§ Data lines
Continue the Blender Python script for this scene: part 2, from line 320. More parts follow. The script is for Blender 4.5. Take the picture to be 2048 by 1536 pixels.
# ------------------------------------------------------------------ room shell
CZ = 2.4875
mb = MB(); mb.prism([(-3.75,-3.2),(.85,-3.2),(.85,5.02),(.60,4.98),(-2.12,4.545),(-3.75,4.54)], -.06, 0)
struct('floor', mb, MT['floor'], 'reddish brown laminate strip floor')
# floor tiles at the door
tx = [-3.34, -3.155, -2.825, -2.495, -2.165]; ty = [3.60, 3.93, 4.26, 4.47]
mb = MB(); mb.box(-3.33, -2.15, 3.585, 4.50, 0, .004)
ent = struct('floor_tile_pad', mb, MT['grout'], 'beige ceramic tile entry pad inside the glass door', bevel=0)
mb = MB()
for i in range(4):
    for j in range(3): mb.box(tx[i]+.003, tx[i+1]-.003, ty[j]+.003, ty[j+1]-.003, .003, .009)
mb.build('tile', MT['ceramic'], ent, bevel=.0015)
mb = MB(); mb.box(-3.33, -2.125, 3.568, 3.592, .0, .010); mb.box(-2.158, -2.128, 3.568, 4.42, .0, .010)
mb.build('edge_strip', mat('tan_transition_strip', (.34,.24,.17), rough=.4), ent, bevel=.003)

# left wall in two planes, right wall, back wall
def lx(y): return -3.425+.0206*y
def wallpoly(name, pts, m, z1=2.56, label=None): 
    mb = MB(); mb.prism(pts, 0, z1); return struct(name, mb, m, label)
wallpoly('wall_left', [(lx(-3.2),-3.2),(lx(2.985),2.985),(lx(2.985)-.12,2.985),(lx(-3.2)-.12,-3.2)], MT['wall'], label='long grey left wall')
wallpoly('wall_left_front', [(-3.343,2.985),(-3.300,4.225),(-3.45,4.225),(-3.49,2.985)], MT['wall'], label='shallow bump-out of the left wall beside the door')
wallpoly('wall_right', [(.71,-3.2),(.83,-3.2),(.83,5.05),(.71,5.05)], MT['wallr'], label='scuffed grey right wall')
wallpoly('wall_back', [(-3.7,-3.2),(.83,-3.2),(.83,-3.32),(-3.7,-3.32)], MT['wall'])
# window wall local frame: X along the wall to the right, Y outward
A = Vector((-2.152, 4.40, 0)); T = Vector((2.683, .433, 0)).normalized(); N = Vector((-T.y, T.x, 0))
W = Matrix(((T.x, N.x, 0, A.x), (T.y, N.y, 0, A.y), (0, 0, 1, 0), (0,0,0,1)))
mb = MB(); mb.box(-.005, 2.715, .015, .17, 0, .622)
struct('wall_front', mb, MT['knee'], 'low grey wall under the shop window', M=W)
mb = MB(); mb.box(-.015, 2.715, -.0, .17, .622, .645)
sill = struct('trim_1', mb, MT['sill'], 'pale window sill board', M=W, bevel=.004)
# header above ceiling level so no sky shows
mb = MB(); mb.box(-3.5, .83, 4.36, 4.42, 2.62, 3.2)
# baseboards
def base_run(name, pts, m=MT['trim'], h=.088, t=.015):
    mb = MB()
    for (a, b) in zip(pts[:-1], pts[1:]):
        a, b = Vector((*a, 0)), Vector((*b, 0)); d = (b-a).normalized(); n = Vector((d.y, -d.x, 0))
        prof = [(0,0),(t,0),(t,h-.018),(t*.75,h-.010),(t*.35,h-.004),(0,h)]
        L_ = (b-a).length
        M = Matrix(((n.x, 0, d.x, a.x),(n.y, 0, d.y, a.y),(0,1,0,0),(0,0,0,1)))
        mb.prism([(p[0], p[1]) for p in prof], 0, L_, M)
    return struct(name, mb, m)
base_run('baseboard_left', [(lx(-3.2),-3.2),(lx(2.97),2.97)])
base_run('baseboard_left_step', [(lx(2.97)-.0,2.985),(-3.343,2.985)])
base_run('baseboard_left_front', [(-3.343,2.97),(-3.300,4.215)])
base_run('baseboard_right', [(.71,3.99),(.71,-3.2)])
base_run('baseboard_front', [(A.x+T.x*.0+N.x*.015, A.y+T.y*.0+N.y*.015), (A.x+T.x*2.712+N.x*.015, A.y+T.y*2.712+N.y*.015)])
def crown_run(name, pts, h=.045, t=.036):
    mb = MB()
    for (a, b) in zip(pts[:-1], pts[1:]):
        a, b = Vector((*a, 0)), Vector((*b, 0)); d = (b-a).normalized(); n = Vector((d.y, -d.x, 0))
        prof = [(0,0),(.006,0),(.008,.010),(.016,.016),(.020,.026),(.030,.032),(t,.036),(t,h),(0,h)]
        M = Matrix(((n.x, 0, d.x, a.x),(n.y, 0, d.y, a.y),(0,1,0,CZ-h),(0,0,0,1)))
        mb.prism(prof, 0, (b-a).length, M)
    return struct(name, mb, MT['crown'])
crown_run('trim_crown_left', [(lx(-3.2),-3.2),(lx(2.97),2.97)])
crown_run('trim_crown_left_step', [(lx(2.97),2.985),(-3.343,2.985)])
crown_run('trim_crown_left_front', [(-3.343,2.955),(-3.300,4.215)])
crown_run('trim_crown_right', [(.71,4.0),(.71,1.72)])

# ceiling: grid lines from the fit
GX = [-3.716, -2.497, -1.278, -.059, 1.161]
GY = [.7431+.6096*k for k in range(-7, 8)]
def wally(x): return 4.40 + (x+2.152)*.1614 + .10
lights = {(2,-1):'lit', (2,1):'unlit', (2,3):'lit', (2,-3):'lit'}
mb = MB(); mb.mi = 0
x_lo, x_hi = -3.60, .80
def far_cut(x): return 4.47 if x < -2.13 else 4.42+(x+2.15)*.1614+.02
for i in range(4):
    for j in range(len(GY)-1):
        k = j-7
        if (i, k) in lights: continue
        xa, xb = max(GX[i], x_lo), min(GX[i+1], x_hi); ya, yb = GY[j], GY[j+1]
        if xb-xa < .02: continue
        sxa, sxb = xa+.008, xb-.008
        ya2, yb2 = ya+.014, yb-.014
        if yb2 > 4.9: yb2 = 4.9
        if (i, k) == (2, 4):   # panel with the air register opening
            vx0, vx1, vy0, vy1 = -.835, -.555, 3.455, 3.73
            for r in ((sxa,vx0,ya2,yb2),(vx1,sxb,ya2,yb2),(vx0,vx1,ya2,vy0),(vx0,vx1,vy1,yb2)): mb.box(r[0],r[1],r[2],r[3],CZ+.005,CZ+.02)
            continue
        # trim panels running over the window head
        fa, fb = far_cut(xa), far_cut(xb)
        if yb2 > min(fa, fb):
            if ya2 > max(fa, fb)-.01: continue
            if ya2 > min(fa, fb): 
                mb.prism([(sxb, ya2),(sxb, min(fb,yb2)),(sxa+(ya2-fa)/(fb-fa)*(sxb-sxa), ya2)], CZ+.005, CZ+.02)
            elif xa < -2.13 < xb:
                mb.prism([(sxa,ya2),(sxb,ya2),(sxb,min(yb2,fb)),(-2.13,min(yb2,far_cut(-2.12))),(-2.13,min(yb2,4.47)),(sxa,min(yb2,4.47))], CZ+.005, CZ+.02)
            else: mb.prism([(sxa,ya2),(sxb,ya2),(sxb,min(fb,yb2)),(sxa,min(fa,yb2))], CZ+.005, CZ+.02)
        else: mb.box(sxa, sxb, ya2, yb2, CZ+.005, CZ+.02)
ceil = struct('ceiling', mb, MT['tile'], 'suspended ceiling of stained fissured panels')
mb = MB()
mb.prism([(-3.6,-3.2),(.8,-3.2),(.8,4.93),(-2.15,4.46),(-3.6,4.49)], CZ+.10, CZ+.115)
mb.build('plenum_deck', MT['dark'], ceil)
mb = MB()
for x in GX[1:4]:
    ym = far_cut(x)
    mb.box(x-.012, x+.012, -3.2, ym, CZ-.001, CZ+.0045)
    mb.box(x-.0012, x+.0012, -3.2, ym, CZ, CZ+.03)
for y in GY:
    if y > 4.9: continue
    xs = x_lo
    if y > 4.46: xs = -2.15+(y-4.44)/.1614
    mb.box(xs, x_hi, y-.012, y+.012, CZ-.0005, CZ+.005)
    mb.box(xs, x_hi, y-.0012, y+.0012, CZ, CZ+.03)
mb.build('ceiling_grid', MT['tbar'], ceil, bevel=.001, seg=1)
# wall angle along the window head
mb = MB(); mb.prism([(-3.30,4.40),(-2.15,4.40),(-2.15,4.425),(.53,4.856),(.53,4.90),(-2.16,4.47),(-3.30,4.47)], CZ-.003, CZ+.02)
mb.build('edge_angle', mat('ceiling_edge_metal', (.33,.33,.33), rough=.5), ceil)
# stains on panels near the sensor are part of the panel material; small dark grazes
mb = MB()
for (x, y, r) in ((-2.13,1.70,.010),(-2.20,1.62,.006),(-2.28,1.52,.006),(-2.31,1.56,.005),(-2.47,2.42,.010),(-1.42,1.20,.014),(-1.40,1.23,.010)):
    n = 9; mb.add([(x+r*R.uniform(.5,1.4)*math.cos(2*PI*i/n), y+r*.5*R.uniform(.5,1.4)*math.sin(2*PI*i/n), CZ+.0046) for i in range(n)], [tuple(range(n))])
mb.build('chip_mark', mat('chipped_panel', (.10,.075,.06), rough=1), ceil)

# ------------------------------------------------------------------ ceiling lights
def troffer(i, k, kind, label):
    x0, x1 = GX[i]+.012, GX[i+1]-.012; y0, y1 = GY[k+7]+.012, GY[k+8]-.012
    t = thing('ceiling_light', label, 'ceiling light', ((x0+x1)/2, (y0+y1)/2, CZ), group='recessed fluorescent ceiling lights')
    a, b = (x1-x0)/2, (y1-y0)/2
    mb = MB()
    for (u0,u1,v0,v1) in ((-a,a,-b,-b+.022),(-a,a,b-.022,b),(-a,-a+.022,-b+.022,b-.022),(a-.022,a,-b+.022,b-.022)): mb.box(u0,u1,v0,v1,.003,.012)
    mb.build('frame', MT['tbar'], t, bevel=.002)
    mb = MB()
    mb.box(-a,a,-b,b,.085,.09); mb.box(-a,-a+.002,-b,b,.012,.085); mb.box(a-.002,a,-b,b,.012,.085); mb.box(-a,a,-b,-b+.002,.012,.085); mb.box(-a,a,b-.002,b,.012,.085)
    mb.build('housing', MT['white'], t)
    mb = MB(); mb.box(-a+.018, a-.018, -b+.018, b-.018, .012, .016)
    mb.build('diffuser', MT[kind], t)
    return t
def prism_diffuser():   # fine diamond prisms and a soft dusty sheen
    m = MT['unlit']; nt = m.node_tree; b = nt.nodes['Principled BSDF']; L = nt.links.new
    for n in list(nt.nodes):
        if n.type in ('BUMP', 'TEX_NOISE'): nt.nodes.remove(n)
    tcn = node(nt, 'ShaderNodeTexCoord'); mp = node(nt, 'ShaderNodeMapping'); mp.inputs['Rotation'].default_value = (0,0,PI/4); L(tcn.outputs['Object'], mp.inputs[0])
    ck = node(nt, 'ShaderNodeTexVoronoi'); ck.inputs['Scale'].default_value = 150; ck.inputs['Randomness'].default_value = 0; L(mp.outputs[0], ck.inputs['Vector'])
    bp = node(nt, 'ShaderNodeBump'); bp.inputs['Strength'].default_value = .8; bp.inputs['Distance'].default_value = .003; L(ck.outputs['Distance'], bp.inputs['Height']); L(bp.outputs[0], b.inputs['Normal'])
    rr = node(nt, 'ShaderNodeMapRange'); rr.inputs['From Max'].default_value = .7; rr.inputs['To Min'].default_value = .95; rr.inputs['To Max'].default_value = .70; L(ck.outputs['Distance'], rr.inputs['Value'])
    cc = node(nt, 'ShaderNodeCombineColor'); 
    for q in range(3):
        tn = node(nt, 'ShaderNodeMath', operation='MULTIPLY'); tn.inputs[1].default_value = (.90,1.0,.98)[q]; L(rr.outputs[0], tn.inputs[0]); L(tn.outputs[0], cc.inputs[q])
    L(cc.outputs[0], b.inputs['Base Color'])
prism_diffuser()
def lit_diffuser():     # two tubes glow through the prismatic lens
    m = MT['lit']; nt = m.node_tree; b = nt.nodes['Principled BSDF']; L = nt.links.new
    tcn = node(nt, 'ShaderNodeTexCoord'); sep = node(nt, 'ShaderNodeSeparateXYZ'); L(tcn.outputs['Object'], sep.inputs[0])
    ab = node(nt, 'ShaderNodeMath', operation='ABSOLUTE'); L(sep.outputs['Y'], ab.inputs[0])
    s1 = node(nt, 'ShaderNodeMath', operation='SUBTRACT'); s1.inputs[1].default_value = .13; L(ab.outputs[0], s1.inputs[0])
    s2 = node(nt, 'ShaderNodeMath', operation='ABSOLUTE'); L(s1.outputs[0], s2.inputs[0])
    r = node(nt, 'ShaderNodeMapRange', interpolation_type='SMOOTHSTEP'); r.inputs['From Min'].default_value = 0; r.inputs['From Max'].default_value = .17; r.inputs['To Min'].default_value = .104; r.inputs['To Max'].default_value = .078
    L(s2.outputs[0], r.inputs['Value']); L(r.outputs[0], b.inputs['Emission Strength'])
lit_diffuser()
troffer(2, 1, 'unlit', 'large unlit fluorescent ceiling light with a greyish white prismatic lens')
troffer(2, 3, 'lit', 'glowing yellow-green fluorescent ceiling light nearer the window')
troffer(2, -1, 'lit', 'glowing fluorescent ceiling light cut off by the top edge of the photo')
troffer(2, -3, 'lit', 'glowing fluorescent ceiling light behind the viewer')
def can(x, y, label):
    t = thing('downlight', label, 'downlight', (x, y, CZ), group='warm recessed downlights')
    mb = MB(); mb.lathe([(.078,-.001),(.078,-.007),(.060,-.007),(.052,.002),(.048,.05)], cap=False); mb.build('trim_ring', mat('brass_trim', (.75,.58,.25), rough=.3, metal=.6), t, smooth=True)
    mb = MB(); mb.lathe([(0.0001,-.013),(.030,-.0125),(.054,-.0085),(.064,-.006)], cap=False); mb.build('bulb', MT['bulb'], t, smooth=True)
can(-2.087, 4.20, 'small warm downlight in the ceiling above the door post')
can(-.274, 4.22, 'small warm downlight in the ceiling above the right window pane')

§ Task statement
In the listing above, please print only the lines from the first one to the line where "rough=.4), ent, bevel=.003)" appears, exactly as written, both of those lines included.

§ Complete output
Continue the Blender Python script for this scene: part 2, from line 320. More parts follow. The script is for Blender 4.5. Take the picture to be 2048 by 1536 pixels.
# ------------------------------------------------------------------ room shell
CZ = 2.4875
mb = MB(); mb.prism([(-3.75,-3.2),(.85,-3.2),(.85,5.02),(.60,4.98),(-2.12,4.545),(-3.75,4.54)], -.06, 0)
struct('floor', mb, MT['floor'], 'reddish brown laminate strip floor')
# floor tiles at the door
tx = [-3.34, -3.155, -2.825, -2.495, -2.165]; ty = [3.60, 3.93, 4.26, 4.47]
mb = MB(); mb.box(-3.33, -2.15, 3.585, 4.50, 0, .004)
ent = struct('floor_tile_pad', mb, MT['grout'], 'beige ceramic tile entry pad inside the glass door', bevel=0)
mb = MB()
for i in range(4):
    for j in range(3): mb.box(tx[i]+.003, tx[i+1]-.003, ty[j]+.003, ty[j+1]-.003, .003, .009)
mb.build('tile', MT['ceramic'], ent, bevel=.0015)
mb = MB(); mb.box(-3.33, -2.125, 3.568, 3.592, .0, .010); mb.box(-2.158, -2.128, 3.568, 4.42, .0, .010)
mb.build('edge_strip', mat('tan_transition_strip', (.34,.24,.17), rough=.4), ent, bevel=.003)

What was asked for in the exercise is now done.